The risk, exacerbated by global warming, has been mitigated for Lee Kyung-ju, a former IT office worker-turned farmer who has been growing cucumbers with the help of a smart farm system since 2020.

He kicks off his day by checking his smartphone application showing the farming weather forecast and agricultural commodity prices.

He then arrives at his 6,000 square-meter farm in Cheonan, South Chungcheong Province.

Using smart farming software and hardware, Lee controls temperature, light quantity and humidity of the greenhouse for the cucumbers to ensure they have an even dark green color and uniform size.

A dynamic monitoring system also calculates energy efficiency, costs and growth rates of the crops.

“Through the smart farm system, cucumbers’ preferred environment can be adjusted allowing the plants to make their own hormones and enhance the natural taste,” he said.

Empowering the farmer with six years of agricultural experience is the technological capability he adopted from agtech startup Green Labs in 2020.

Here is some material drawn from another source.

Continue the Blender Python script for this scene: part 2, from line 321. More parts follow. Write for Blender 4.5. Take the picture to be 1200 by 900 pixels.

Smart farming is emerging as an effective alternative here to respond to natural disasters caused by climate change and manpower shortage in the farming sector due to the low birth rate and aging population.

“Our ultimate goal is to make future agriculture a category of business with low entry barriers and high return by enhancing predictability in farming,” said Shin Sang-hoon, co-founder and CEO of Green Labs, which was founded in 2017.

Agriculture is a big industry, with its market size exceeding 150 trillion won ($125.1 billion) just for the country, but attempts at digital transformation in the sector have been fragmented or focused on the delivery industry, as seen in the birth of unicorn startups like Market Kurly and Baedal Minjok.

“I don’t think there was a company that sought to digitalize the entire life cycle of agricultural production and distribution comprehensively,” he said.

Green Labs’ mobile application Farm Morning has attracted 500,000 users, about one-quarter of the 2 million farmers in the country.

Shin, who previously worked for e-book service provider Ridibooks and founded blind dating mobile app Amanda, said his new company’s business strategy not so different from those of the IT companies he worked for.

“It is a game of who attracts more users. The basic structure is that we provide necessary solutions to users using accumulated data from users,” he said.

For instance, its vision recognition system monitors the growth of strawberries to analyze environmental data that increase the yield and quality of the crop. The data collected from multiple farmers advances its system engine to offer better solutions for other strawberry farmers.

This also reduces farmers’ workload to check on the growth of their livestock and crops and increases the accuracy of the process, Shin said.

“In the near future, farmers will be able to switch crops, like from strawberries until this month to watermelons next month, by adjusting their smart farm systems,” he said.